DATASET CONTENT:
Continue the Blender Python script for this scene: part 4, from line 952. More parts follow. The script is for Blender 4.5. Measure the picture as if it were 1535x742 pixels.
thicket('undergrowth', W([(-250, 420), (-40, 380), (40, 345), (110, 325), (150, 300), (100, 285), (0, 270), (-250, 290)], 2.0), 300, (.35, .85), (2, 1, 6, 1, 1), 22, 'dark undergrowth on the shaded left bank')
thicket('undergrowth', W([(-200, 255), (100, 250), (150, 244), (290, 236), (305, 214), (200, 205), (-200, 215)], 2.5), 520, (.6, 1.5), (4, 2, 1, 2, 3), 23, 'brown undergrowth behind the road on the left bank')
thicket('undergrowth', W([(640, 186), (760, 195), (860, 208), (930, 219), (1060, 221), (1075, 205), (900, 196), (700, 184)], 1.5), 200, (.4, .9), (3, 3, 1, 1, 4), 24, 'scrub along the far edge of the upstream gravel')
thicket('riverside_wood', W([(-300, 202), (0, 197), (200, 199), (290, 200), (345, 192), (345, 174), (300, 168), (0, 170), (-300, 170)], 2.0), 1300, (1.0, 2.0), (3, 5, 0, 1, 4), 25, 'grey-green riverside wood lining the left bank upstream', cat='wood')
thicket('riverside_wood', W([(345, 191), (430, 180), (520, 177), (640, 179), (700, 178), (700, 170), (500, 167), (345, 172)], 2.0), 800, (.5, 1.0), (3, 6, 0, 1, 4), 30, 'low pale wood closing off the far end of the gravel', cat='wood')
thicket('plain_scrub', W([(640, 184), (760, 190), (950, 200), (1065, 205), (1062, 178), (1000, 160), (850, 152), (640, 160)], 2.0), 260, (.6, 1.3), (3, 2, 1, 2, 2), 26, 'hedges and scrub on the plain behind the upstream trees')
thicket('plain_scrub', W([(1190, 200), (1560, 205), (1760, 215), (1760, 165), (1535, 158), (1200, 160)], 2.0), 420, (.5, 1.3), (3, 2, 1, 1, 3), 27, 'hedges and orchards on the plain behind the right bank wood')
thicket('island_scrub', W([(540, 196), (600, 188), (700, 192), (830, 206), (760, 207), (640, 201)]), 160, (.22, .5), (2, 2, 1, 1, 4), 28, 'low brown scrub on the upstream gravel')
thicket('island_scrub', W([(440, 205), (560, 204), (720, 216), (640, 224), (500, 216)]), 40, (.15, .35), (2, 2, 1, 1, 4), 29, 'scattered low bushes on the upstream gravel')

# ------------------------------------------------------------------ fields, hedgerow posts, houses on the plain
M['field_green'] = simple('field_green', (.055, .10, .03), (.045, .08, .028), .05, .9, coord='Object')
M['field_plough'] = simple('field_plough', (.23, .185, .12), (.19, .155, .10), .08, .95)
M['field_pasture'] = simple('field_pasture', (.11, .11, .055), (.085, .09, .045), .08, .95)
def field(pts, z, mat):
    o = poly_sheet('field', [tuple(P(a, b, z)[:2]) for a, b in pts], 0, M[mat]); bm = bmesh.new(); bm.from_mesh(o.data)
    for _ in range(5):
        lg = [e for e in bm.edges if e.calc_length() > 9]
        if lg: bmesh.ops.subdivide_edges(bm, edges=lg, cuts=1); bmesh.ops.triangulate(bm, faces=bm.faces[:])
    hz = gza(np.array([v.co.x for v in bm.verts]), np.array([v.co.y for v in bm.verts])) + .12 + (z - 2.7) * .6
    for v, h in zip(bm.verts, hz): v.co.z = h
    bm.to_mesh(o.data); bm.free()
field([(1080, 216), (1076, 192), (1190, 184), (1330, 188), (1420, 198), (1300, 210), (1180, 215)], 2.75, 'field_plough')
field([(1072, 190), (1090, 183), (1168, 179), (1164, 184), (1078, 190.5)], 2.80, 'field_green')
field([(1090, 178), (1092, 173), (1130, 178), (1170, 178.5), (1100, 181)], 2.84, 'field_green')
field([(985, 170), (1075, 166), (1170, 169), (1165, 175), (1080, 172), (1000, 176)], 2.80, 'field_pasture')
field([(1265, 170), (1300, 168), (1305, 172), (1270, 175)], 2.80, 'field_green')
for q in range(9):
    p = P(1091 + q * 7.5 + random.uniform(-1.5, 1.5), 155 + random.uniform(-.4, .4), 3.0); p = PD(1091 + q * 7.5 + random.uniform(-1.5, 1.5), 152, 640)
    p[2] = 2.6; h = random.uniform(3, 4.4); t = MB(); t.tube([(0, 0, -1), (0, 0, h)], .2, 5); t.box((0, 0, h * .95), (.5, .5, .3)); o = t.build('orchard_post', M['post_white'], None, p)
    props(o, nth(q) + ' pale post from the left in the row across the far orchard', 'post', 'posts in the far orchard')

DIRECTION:
Give back each line above precisely as it stands.

TASK RESULT:
Continue the Blender Python script for this scene: part 4, from line 952. More parts follow. The script is for Blender 4.5. Measure the picture as if it were 1535x742 pixels.
thicket('undergrowth', W([(-250, 420), (-40, 380), (40, 345), (110, 325), (150, 300), (100, 285), (0, 270), (-250, 290)], 2.0), 300, (.35, .85), (2, 1, 6, 1, 1), 22, 'dark undergrowth on the shaded left bank')
thicket('undergrowth', W([(-200, 255), (100, 250), (150, 244), (290, 236), (305, 214), (200, 205), (-200, 215)], 2.5), 520, (.6, 1.5), (4, 2, 1, 2, 3), 23, 'brown undergrowth behind the road on the left bank')
thicket('undergrowth', W([(640, 186), (760, 195), (860, 208), (930, 219), (1060, 221), (1075, 205), (900, 196), (700, 184)], 1.5), 200, (.4, .9), (3, 3, 1, 1, 4), 24, 'scrub along the far edge of the upstream gravel')
thicket('riverside_wood', W([(-300, 202), (0, 197), (200, 199), (290, 200), (345, 192), (345, 174), (300, 168), (0, 170), (-300, 170)], 2.0), 1300, (1.0, 2.0), (3, 5, 0, 1, 4), 25, 'grey-green riverside wood lining the left bank upstream', cat='wood')
thicket('riverside_wood', W([(345, 191), (430, 180), (520, 177), (640, 179), (700, 178), (700, 170), (500, 167), (345, 172)], 2.0), 800, (.5, 1.0), (3, 6, 0, 1, 4), 30, 'low pale wood closing off the far end of the gravel', cat='wood')
thicket('plain_scrub', W([(640, 184), (760, 190), (950, 200), (1065, 205), (1062, 178), (1000, 160), (850, 152), (640, 160)], 2.0), 260, (.6, 1.3), (3, 2, 1, 2, 2), 26, 'hedges and scrub on the plain behind the upstream trees')
thicket('plain_scrub', W([(1190, 200), (1560, 205), (1760, 215), (1760, 165), (1535, 158), (1200, 160)], 2.0), 420, (.5, 1.3), (3, 2, 1, 1, 3), 27, 'hedges and orchards on the plain behind the right bank wood')
thicket('island_scrub', W([(540, 196), (600, 188), (700, 192), (830, 206), (760, 207), (640, 201)]), 160, (.22, .5), (2, 2, 1, 1, 4), 28, 'low brown scrub on the upstream gravel')
thicket('island_scrub', W([(440, 205), (560, 204), (720, 216), (640, 224), (500, 216)]), 40, (.15, .35), (2, 2, 1, 1, 4), 29, 'scattered low bushes on the upstream gravel')

# ------------------------------------------------------------------ fields, hedgerow posts, houses on the plain
M['field_green'] = simple('field_green', (.055, .10, .03), (.045, .08, .028), .05, .9, coord='Object')
M['field_plough'] = simple('field_plough', (.23, .185, .12), (.19, .155, .10), .08, .95)
M['field_pasture'] = simple('field_pasture', (.11, .11, .055), (.085, .09, .045), .08, .95)
def field(pts, z, mat):
    o = poly_sheet('field', [tuple(P(a, b, z)[:2]) for a, b in pts], 0, M[mat]); bm = bmesh.new(); bm.from_mesh(o.data)
    for _ in range(5):
        lg = [e for e in bm.edges if e.calc_length() > 9]
        if lg: bmesh.ops.subdivide_edges(bm, edges=lg, cuts=1); bmesh.ops.triangulate(bm, faces=bm.faces[:])
    hz = gza(np.array([v.co.x for v in bm.verts]), np.array([v.co.y for v in bm.verts])) + .12 + (z - 2.7) * .6
    for v, h in zip(bm.verts, hz): v.co.z = h
    bm.to_mesh(o.data); bm.free()
field([(1080, 216), (1076, 192), (1190, 184), (1330, 188), (1420, 198), (1300, 210), (1180, 215)], 2.75, 'field_plough')
field([(1072, 190), (1090, 183), (1168, 179), (1164, 184), (1078, 190.5)], 2.80, 'field_green')
field([(1090, 178), (1092, 173), (1130, 178), (1170, 178.5), (1100, 181)], 2.84, 'field_green')
field([(985, 170), (1075, 166), (1170, 169), (1165, 175), (1080, 172), (1000, 176)], 2.80, 'field_pasture')
field([(1265, 170), (1300, 168), (1305, 172), (1270, 175)], 2.80, 'field_green')
for q in range(9):
    p = P(1091 + q * 7.5 + random.uniform(-1.5, 1.5), 155 + random.uniform(-.4, .4), 3.0); p = PD(1091 + q * 7.5 + random.uniform(-1.5, 1.5), 152, 640)
    p[2] = 2.6; h = random.uniform(3, 4.4); t = MB(); t.tube([(0, 0, -1), (0, 0, h)], .2, 5); t.box((0, 0, h * .95), (.5, .5, .3)); o = t.build('orchard_post', M['post_white'], None, p)
    props(o, nth(q) + ' pale post from the left in the row across the far orchard', 'post', 'posts in the far orchard')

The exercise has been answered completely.